The candidates were also asked whether the city attorney has the power to demand documents from the media — a reference to Aguirre’s abortive attempt to investigate KPBS for dropping the Full Focus public-affairs program from their TV schedule. “In Russia, that’s a good policy,” Coffey said. “In the U.S. we have something called the First Amendment.” Investigating the media, Coffey said, is “not a democratic principle. It’s a totalitarian principle, anti-democratic and anti-American.”

Aguirre essentially argued that because KPBS is publicly owned — “SDSU and the California State University trustees hold the license” — it’s a legitimate subject for investigation to see if it’s misusing taxpayer money. “Sending them a request for public documents is appropriate, and questioning the role of the Union-Tribune in KPBS’s editorial decisions is appropriate,” he explained. He argued that there is a conflict of interest in that Union-Tribune owner David Copley chaired KPBS’s building fund — and the cancellation of Full Focus meant that the only remaining KPBS program on local politics is headed by the Union-Tribune’s editorial page editor. “That is not right,” Aguirre said.

“Aguirre issued two public requests to that station,” Burdick said. “They complied with the first request, and after making the second request, Aguirre consulted with a First Amendment attorney, admitted his mistake and withdrew the second one.”

Even the candidates’ closing statements revealed vast differences between their organizational and personal styles — and gave them opportunities to attack each other. “Each election allows us to focus on the issues of importance,” Burdick said. “We are wasting that opportunity by talking about the issues that divide us. We cannot allow a single issue to divide us or distract us from advancing the politics of opportunity, including marriage rights. We need a candidate who has no vendettas to settle and who brings a clean slate. I am that candidate, and I would ask for your endorsement tonight.”
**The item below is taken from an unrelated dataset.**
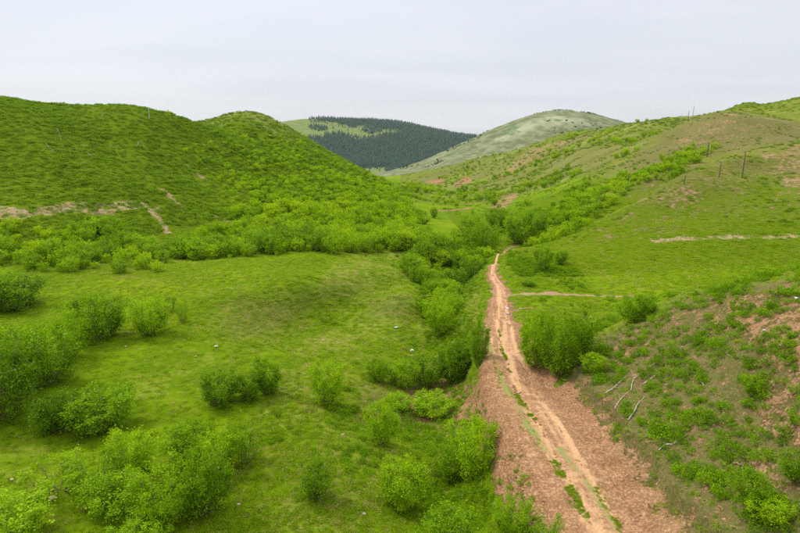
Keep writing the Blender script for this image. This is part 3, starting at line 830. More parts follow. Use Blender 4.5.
def make_bush(seed, h=1.0, w=1.0, nst=9, ntw=9, nleaf=4000, leaf=.03, lean=.9, base_r=.10, low=.18, spread=.055, single=False, rnd=.30):
    """unit-size shrub: returns (stem V,F4,F3), (leaf V,F,tint)"""
    r = np.random.default_rng(seed)
    SV, SF, ST = [], [], []; off = 0; LP = []; LT = []
    tw_all = []
    for i in range(nst):
        az = i * 2 * math.pi / nst + r.uniform(-.4, .4)
        out_ = r.uniform(.12, 1.0) ** .5 * lean
        hh = h * r.uniform(.72, 1.0) * (1 - .22 * out_)
        R = w * .5 * out_
        ts = np.linspace(0, 1, 7)
        rad = base_r * .5 + (R - base_r * .5) * ts ** .8
        P = np.stack([np.cos(az) * rad, np.sin(az) * rad, hh * ts ** (1.15 + .3 * out_)], 1)
        P[1:] += r.normal(size=(6, 3)) * .018
        R_ = .012 * (1 - ts) + .003
        V, F, F3 = tube(P, R_ * (1.2 if single else 1), 4)
        SV.append(V); SF.append(F + off); ST.append(F3 + off); off += len(V)
        for k in range(ntw):
            t0 = r.uniform(low, 1) ** .8
            j = t0 * 6; a = int(min(j, 5)); p0 = P[a] + (P[a + 1] - P[a]) * (j - a)
            d = np.array([math.cos(az + r.uniform(-1.5, 1.5)), math.sin(az + r.uniform(-1.5, 1.5)), r.uniform(.1, 1.0)])
            d /= np.linalg.norm(d); l = r.uniform(.10, .27) * (1.25 - .6 * t0)
            tw_all.append((p0, p0 + d * l))
            if k % 3 == 0:
                V, F, F3 = tube(np.array([p0, p0 + d * l * .5, p0 + d * l]), [.004, .003, .0015], 3)
                SV.append(V); SF.append(F + off); ST.append(F3 + off); off += len(V)
    A0 = np.array([a for a, b in tw_all]); A1 = np.array([b for a, b in tw_all])
    k = r.integers(0, len(A0), nleaf); t_ = r.uniform(.1, 1.1, nleaf) ** .7
    tw_t = r.uniform(0, 1, len(A0))
    P = A0[k] + (A1[k] - A0[k]) * t_[:, None] + r.normal(size=(nleaf, 3)) * spread * (.5 + .8 * tw_t[k])[:, None]
    nc = 90 if nleaf > 4000 else 50
    cd = r.normal(size=(nc, 3)); cd /= np.linalg.norm(cd, axis=1, keepdims=True)
    cr_ = r.uniform(.35, 1, nc) ** .45
    cc = cd * cr_[:, None]
    lob = 1 + .28 * np.sin(3 * np.arctan2(cc[:, 1], cc[:, 0]) + seed)
    zz_ = .53 + .40 * cc[:, 2]
    tap = .62 + .38 * sstep(0, .45, zz_)
    C0 = np.stack([cc[:, 0] * .44 * lob * tap * w, cc[:, 1] * .44 * lob * tap * w, zz_ * h], 1)
    sel = r.uniform(0, 1, nleaf) < rnd
    kc = r.integers(0, nc, nleaf)
    Pc = C0[kc] + r.normal(size=(nleaf, 3)) * (.022 + .030 * tw_t[kc % len(tw_t)])[:, None] * np.array([1.15, 1.15, .8])
    P = np.where(sel[:, None], Pc, P)
    P[:, 2] = np.maximum(P[:, 2], .015)
    V, F = leaves(P, leaf, r)
    tint = np.clip(.55 * np.where(sel, tw_t[(kc * 7) % len(tw_t)], tw_t[k]) + .45 * r.uniform(0, 1, nleaf), 0, 1)
    return (np.vstack(SV), np.vstack(SF), np.vstack(ST)), (V, F, np.repeat(tint, 4))
def bush_meshes(name, seed, mleaf, **k):
    (sv, sf, st), (lv, lf, lt) = make_bush(seed, **k)
    ms = mesh_from(name + '_stems', sv, [sf, st], [M['bark']], smooth=True)
    ml = mesh_from(name + '_leaves', lv, lf, [mleaf]); attr(ml, 'tint', lt)
    return ms, ml
def bush_joined(name, seed, mleaf, stems=True, **k):
    (sv, sf, st), (lv, lf, lt) = make_bush(seed, **k)
    if not stems:
        me = mesh_from(name, lv, lf, [mleaf]); attr(me, 'tint', lt); return me
    n = len(lv)
    me = mesh_from(name, np.vstack([lv, sv]), [np.vstack([lf, sf + n]), st + n], [mleaf, M['bark']], mi=np.r_[np.zeros(len(lf)), np.ones(len(sf) + len(st))])
    attr(me, 'tint', np.r_[lt, np.zeros(len(sv))])
    return me

BUSH_HI = [bush_meshes('bush_a%d' % i, 100 + i, M['leaf'], nst=[10, 12, 8, 11, 9, 13][i], ntw=18, nleaf=[9500, 10500, 8500, 10000, 8000, 10500][i], leaf=.037, spread=.034, low=.06, lean=[.95, 1, .8, .95, .7, 1][i]) for i in range(6)]
BUSH_SPARSE = [bush_meshes('sparse_bush%d' % i, 140 + i, M['leaf'], nst=10, ntw=12, nleaf=4200, leaf=.034, spread=.032, low=.18, rnd=.15, lean=.95) for i in range(2)]
BUSH_MID = [bush_meshes('thicket_bush%d' % i, 200 + i, M['leaf_thicket'], nst=9, ntw=10, nleaf=2300, leaf=.062, spread=.042, low=.06, lean=.9) for i in range(5)]
BUSH_DARK = [bush_meshes('foot_bush%d' % i, 220 + i, M['leaf'], nst=9, ntw=10, nleaf=2300, leaf=.062, spread=.042, low=.06, lean=.9) for i in range(5)]
BUSH_LOWRES = [bush_joined('far_bush%d' % i, 300 + i, M['leaf_thicket'], False, nst=7, ntw=6, nleaf=620, leaf=.11, spread=.06, lean=.9) for i in range(4)]
LOWS = [bush_joined('low_plant%d' % i, 400 + i, M['leaf_low'], False, h=.62, w=1.05, nst=9, ntw=7, nleaf=420, leaf=.105, spread=.06, lean=1.0, base_r=.3, low=.1) for i in range(6)]
HILLS = [bush_joined('hill_plant%d' % i, 500 + i, M['leaf_hill'], False, h=.55, w=1.2, nst=9, ntw=6, nleaf=230, leaf=.15, spread=.08, lean=1.0, base_r=.4, low=.1) for i in range(5)]
def tuft_mesh(name, seed, n, mat, h=.25, R=.5, wd=.018):
    r = np.random.default_rng(seed)
    rr = R * np.sqrt(r.uniform(0, 1, n)); an = r.uniform(0, 6.283, n)
    P = np.stack([rr * np.cos(an), rr * np.sin(an), np.full(n, -.03)], 1)
    d = r.normal(size=(n, 3)) * .55; d[:, 2] = 1; d /= np.linalg.norm(d, axis=1, keepdims=True)
    hh = (h * r.uniform(.4, 1.2, n) * (1.15 - .6 * rr / R))[:, None]
    e = np.stack([np.cos(an * 7), np.sin(an * 7), np.zeros(n)], 1) * (wd * r.uniform(.7, 1.6, n))[:, None]
    b = d.copy(); b[:, :2] *= 1.9
    V = np.stack([P - e, P + e, P + d * hh * .6 + e * .7, P + b * hh], 1).reshape(-1, 3)
    F = np.arange(n * 4).reshape(n, 4)
    me = mesh_from(name, V, F, [mat]); attr(me, 'tint', np.repeat(r.uniform(0, 1, n), 4)); return me
TUFTS = [tuft_mesh('grass_tuft%d' % i, 600 + i, 110, M['blade'], h=[.16, .22, .30][i], wd=.022) for i in range(3)]
DRYT = [tuft_mesh('dry_tuft%d' % i, 620 + i, 80, M['straw'], h=[.14, .22][i], wd=.018) for i in range(2)]
def clod_mesh(name, seed):
    r = np.random.default_rng(seed)
    import bmesh
    bm = bmesh.new(); bmesh.ops.create_icosphere(bm, subdivisions=1, radius=.5)
    for v in bm.verts:
        v.co = Vector((v.co.x * r.uniform(.7, 1.3), v.co.y * r.uniform(.7, 1.2), v.co.z * r.uniform(.5, .9)))
    me = bpy.data.meshes.new(name); bm.to_mesh(me); bm.free(); return me
CLODS = [clod_mesh('clod%d' % i, 640 + i) for i in range(4)]
for c in CLODS: c.materials.append(M['clod'])
def conifer_mesh(name, seed):
    r = np.random.default_rng(seed); V = []; F = []
    for k in range(5):
        z0 = .08 + k * .18; z1 = z0 + .30; R = .20 * (1 - k / 5.5)
        n = 7; b = len(V)
        for i in range(n):
            a = i * 2 * math.pi / n + k * .4; q = R * r.uniform(.75, 1.2)
            V.append((q * math.cos(a), q * math.sin(a), z0 + r.uniform(-.03, .03)))
        V.append((0, 0, z1))
        for i in range(n): F.append((b + i, b + (i + 1) % n, b + n))
    me = mesh_from(name, np.array(V), np.array(F), [M['conifer']]); attr(me, 'tint', r.uniform(0, 1, len(V))); return me
CONS = [conifer_mesh('conifer%d' % i, 660 + i) for i in range(3)]

# ------------------------------------------------------------------ geometry-node scatter for what nobody could count
def proto_collection(name, meshes):
    c = bpy.data.collections.new(name)
    for i, m in enumerate(meshes):
        o = bpy.data.objects.new('%s_source' % m.name, m); c.objects.link(o)
    return c
def gn_tree(name, coll, scaled=True):
    ng = bpy.data.node_groups.new(name, 'GeometryNodeTree')
    ng.interface.new_socket('Geometry', in_out='INPUT', socket_type='NodeSocketGeometry')
    ng.interface.new_socket('Geometry', in_out='OUTPUT', socket_type='NodeSocketGeometry')
    N = ng.nodes; L = ng.links
    gi = N.new('NodeGroupInput'); go = N.new('NodeGroupOutput')
    ci = N.new('GeometryNodeCollectionInfo'); ci.inputs['Collection'].default_value = coll
    ci.inputs['Separate Children'].default_value = True; ci.inputs['Reset Children'].default_value = True
    io = N.new('GeometryNodeInstanceOnPoints'); io.inputs['Pick Instance'].default_value = True
    def na(nm, dt):
        a = N.new('GeometryNodeInputNamedAttribute'); a.data_type = dt; a.inputs[0].default_value = nm; return a.outputs[0]
    L.new(gi.outputs[0], io.inputs['Points']); L.new(ci.outputs[0], io.inputs['Instance'])
    L.new(na('pick', 'INT'), io.inputs['Instance Index'])
    L.new(na('scl', 'FLOAT_VECTOR'), io.inputs['Scale'])
    er = N.new('FunctionNodeEulerToRotation'); L.new(na('rot', 'FLOAT_VECTOR'), er.inputs[0]); L.new(er.outputs[0], io.inputs['Rotation'])
    L.new(io.outputs[0], go.inputs[0])
    return ng
def scatter(name, label, coll, nproto, X, Y, scl, lift=0, tilt=.12, seed=0, sz=None):
    r = np.random.default_rng(seed + 900)
    n = len(X); Z = gz(X, Y) + lift
    me = bpy.data.meshes.new(name); me.vertices.add(n)
    me.vertices.foreach_set('co', np.stack([X, Y, Z], -1).astype(np.float32).ravel())
    a = me.attributes.new('pick', 'INT', 'POINT'); a.data.foreach_set('value', r.integers(0, nproto, n).astype(np.int32))
    s3 = np.stack([scl * r.uniform(.85, 1.15, n), scl * r.uniform(.85, 1.15, n), (sz if sz is not None else scl) * r.uniform(.8, 1.2, n)], -1)
    a = me.attributes.new('scl', 'FLOAT_VECTOR', 'POINT'); a.data.foreach_set('vector', s3.astype(np.float32).ravel())
    R = np.stack([r.normal(size=n) * tilt, r.normal(size=n) * tilt, r.uniform(0, 6.283, n)], -1)
    a = me.attributes.new('rot', 'FLOAT_VECTOR', 'POINT'); a.data.foreach_set('vector', R.astype(np.float32).ravel())
    o = link(name, me, label=label, cat=name.replace('_', ' '), kind='stuff')
    md = o.modifiers.new('scatter', 'NODES'); md.node_group = gn_tree(name + '_nodes', coll)
    print(name, n)
    return o
C_hill = proto_collection('hill_plants', HILLS); C_low = proto_collection('low_plants', LOWS)
C_tuft = proto_collection('tufts', TUFTS); C_dry = proto_collection('dry_tufts', DRYT)
C_clod = proto_collection('clods', CLODS); C_con = proto_collection('conifers', CONS); C_far = proto_collection('far_bushes', BUSH_LOWRES)
DARKS = [bush_joined('dark_scrub%d' % i, 330 + i, M['conifer'], False, nst=7, ntw=6, nleaf=320, leaf=.15, spread=.07, lean=.9) for i in range(2)]
C_dark = proto_collection('dark_scrub', DARKS)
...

“You now control the city attorney’s office,” Aguirre said. “Neither of my opponents raised the issue of marriage equality before the city council. They were missing in action. I brought down the San Francisco city attorney and worked with city councilmember Toni Atkins to get the council to sign on to the amicus brief in support of marriage equality. Do you think either of these individuals would have put their reputation on the line for that? Would Casey Gwinn have? The last time I saw Dan Coffey involved in a campaign, it was Dick Murphy’s for mayor. John Kern [Burdick’s campaign consultant] is Murphy’s right-hand man. The city attorney’s office is working for the people of San Diego. The mayor and the Union-Tribune are attacking me, but that’s not what you hear in the communities.”

Coffey took Aguirre’s comments about marriage equality as a personal insult. “I invite you to watch the videotape on the amicus brief hearing, and you will see me there,” he said. “Aguirre just lied to you, as he does whenever it’s convenient for him. I believe in honest and decent government, and to get honest and decent government you need honest and decent people. I am not a Democrat in name only. I practice it and I believe it, and that’s what I’ll bring to the city attorney’s office — not a lot of lies and intimidation. I ask for your endorsement because I will bring honesty, integrity, fairness and a decent place to work to the city attorney’s office for the first time in four years.”

After the forum, Aguirre conceded privately to Coffey that he had been at the hearing, but insisted his comments were still accurate because Coffey had not spoken to the city council in support of marriage equality.